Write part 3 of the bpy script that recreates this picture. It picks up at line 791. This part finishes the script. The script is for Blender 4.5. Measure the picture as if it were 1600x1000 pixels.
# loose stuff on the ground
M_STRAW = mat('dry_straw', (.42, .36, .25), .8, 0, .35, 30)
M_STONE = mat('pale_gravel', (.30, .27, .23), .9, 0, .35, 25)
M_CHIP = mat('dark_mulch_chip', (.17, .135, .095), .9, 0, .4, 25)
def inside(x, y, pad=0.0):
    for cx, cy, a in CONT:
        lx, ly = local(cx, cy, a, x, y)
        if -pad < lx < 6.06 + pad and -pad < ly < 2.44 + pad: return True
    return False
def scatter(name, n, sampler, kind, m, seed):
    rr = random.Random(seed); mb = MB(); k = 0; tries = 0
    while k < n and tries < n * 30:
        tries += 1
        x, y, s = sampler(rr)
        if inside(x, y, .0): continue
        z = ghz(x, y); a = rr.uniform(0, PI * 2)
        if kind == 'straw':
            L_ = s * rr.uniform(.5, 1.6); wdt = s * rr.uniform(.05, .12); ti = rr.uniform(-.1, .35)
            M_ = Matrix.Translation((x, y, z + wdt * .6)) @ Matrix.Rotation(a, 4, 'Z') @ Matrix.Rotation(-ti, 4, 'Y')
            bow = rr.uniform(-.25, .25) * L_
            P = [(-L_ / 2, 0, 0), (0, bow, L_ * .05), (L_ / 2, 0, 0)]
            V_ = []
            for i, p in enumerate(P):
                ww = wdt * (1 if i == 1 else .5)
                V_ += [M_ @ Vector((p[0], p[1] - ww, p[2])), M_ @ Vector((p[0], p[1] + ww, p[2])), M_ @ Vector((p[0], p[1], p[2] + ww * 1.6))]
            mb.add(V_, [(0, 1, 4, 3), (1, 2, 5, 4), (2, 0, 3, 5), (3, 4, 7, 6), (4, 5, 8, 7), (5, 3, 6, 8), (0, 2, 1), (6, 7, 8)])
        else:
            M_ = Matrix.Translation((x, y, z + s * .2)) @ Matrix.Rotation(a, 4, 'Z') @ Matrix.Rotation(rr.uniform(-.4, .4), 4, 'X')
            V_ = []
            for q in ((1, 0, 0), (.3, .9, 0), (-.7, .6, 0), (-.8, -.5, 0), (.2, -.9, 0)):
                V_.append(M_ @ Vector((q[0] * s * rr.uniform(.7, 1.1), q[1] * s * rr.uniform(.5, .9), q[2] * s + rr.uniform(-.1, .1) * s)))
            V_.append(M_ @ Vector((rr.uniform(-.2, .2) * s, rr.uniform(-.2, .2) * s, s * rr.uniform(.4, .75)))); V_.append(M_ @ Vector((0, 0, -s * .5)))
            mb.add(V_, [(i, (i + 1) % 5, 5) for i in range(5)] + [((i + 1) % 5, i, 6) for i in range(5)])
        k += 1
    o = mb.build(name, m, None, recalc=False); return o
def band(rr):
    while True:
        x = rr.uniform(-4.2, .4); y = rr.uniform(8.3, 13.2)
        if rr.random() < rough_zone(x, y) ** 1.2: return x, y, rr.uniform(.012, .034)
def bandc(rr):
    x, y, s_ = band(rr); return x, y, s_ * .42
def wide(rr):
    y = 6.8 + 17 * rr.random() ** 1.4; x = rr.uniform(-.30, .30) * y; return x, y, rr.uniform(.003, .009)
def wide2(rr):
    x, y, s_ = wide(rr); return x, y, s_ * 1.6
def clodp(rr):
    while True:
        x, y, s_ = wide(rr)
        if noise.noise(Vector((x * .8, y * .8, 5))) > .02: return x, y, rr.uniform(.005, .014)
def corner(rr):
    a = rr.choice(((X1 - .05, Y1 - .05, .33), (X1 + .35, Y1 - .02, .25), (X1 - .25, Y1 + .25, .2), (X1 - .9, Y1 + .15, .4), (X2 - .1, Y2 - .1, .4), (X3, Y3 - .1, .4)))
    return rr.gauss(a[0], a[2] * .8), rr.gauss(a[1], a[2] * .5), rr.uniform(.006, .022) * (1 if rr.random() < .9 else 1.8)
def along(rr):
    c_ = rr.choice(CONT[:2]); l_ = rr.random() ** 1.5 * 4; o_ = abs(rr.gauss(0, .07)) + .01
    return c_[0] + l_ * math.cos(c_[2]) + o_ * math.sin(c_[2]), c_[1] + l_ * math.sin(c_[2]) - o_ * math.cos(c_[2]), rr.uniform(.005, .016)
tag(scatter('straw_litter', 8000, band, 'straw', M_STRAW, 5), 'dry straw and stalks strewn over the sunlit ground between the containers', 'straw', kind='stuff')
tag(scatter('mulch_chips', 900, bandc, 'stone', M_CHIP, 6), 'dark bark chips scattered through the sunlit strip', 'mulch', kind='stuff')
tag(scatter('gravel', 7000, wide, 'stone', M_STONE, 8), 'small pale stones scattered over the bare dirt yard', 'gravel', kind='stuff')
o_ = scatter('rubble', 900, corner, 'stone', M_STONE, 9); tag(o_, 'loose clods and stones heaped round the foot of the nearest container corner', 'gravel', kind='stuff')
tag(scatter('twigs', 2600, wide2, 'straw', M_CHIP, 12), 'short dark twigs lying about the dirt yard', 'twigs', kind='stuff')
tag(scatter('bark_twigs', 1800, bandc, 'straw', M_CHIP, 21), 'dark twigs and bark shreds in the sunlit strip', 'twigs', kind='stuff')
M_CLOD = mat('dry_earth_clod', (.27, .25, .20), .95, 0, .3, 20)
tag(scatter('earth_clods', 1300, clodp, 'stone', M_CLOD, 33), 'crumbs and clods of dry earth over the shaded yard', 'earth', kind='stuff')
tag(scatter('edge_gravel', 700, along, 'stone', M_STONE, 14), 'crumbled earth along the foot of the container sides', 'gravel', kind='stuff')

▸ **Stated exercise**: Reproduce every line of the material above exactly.

▸ **Written solution**:
Write part 3 of the bpy script that recreates this picture. It picks up at line 791. This part finishes the script. The script is for Blender 4.5. Measure the picture as if it were 1600x1000 pixels.
# loose stuff on the ground
M_STRAW = mat('dry_straw', (.42, .36, .25), .8, 0, .35, 30)
M_STONE = mat('pale_gravel', (.30, .27, .23), .9, 0, .35, 25)
M_CHIP = mat('dark_mulch_chip', (.17, .135, .095), .9, 0, .4, 25)
def inside(x, y, pad=0.0):
    for cx, cy, a in CONT:
        lx, ly = local(cx, cy, a, x, y)
        if -pad < lx < 6.06 + pad and -pad < ly < 2.44 + pad: return True
    return False
def scatter(name, n, sampler, kind, m, seed):
    rr = random.Random(seed); mb = MB(); k = 0; tries = 0
    while k < n and tries < n * 30:
        tries += 1
        x, y, s = sampler(rr)
        if inside(x, y, .0): continue
        z = ghz(x, y); a = rr.uniform(0, PI * 2)
        if kind == 'straw':
            L_ = s * rr.uniform(.5, 1.6); wdt = s * rr.uniform(.05, .12); ti = rr.uniform(-.1, .35)
            M_ = Matrix.Translation((x, y, z + wdt * .6)) @ Matrix.Rotation(a, 4, 'Z') @ Matrix.Rotation(-ti, 4, 'Y')
            bow = rr.uniform(-.25, .25) * L_
            P = [(-L_ / 2, 0, 0), (0, bow, L_ * .05), (L_ / 2, 0, 0)]
            V_ = []
            for i, p in enumerate(P):
                ww = wdt * (1 if i == 1 else .5)
                V_ += [M_ @ Vector((p[0], p[1] - ww, p[2])), M_ @ Vector((p[0], p[1] + ww, p[2])), M_ @ Vector((p[0], p[1], p[2] + ww * 1.6))]
            mb.add(V_, [(0, 1, 4, 3), (1, 2, 5, 4), (2, 0, 3, 5), (3, 4, 7, 6), (4, 5, 8, 7), (5, 3, 6, 8), (0, 2, 1), (6, 7, 8)])
        else:
            M_ = Matrix.Translation((x, y, z + s * .2)) @ Matrix.Rotation(a, 4, 'Z') @ Matrix.Rotation(rr.uniform(-.4, .4), 4, 'X')
            V_ = []
            for q in ((1, 0, 0), (.3, .9, 0), (-.7, .6, 0), (-.8, -.5, 0), (.2, -.9, 0)):
                V_.append(M_ @ Vector((q[0] * s * rr.uniform(.7, 1.1), q[1] * s * rr.uniform(.5, .9), q[2] * s + rr.uniform(-.1, .1) * s)))
            V_.append(M_ @ Vector((rr.uniform(-.2, .2) * s, rr.uniform(-.2, .2) * s, s * rr.uniform(.4, .75)))); V_.append(M_ @ Vector((0, 0, -s * .5)))
            mb.add(V_, [(i, (i + 1) % 5, 5) for i in range(5)] + [((i + 1) % 5, i, 6) for i in range(5)])
        k += 1
    o = mb.build(name, m, None, recalc=False); return o
def band(rr):
    while True:
        x = rr.uniform(-4.2, .4); y = rr.uniform(8.3, 13.2)
        if rr.random() < rough_zone(x, y) ** 1.2: return x, y, rr.uniform(.012, .034)
def bandc(rr):
    x, y, s_ = band(rr); return x, y, s_ * .42
def wide(rr):
    y = 6.8 + 17 * rr.random() ** 1.4; x = rr.uniform(-.30, .30) * y; return x, y, rr.uniform(.003, .009)
def wide2(rr):
    x, y, s_ = wide(rr); return x, y, s_ * 1.6
def clodp(rr):
    while True:
        x, y, s_ = wide(rr)
        if noise.noise(Vector((x * .8, y * .8, 5))) > .02: return x, y, rr.uniform(.005, .014)
def corner(rr):
    a = rr.choice(((X1 - .05, Y1 - .05, .33), (X1 + .35, Y1 - .02, .25), (X1 - .25, Y1 + .25, .2), (X1 - .9, Y1 + .15, .4), (X2 - .1, Y2 - .1, .4), (X3, Y3 - .1, .4)))
    return rr.gauss(a[0], a[2] * .8), rr.gauss(a[1], a[2] * .5), rr.uniform(.006, .022) * (1 if rr.random() < .9 else 1.8)
def along(rr):
    c_ = rr.choice(CONT[:2]); l_ = rr.random() ** 1.5 * 4; o_ = abs(rr.gauss(0, .07)) + .01
    return c_[0] + l_ * math.cos(c_[2]) + o_ * math.sin(c_[2]), c_[1] + l_ * math.sin(c_[2]) - o_ * math.cos(c_[2]), rr.uniform(.005, .016)
tag(scatter('straw_litter', 8000, band, 'straw', M_STRAW, 5), 'dry straw and stalks strewn over the sunlit ground between the containers', 'straw', kind='stuff')
tag(scatter('mulch_chips', 900, bandc, 'stone', M_CHIP, 6), 'dark bark chips scattered through the sunlit strip', 'mulch', kind='stuff')
tag(scatter('gravel', 7000, wide, 'stone', M_STONE, 8), 'small pale stones scattered over the bare dirt yard', 'gravel', kind='stuff')
o_ = scatter('rubble', 900, corner, 'stone', M_STONE, 9); tag(o_, 'loose clods and stones heaped round the foot of the nearest container corner', 'gravel', kind='stuff')
tag(scatter('twigs', 2600, wide2, 'straw', M_CHIP, 12), 'short dark twigs lying about the dirt yard', 'twigs', kind='stuff')
tag(scatter('bark_twigs', 1800, bandc, 'straw', M_CHIP, 21), 'dark twigs and bark shreds in the sunlit strip', 'twigs', kind='stuff')
M_CLOD = mat('dry_earth_clod', (.27, .25, .20), .95, 0, .3, 20)
tag(scatter('earth_clods', 1300, clodp, 'stone', M_CLOD, 33), 'crumbs and clods of dry earth over the shaded yard', 'earth', kind='stuff')
tag(scatter('edge_gravel', 700, along, 'stone', M_STONE, 14), 'crumbled earth along the foot of the container sides', 'gravel', kind='stuff')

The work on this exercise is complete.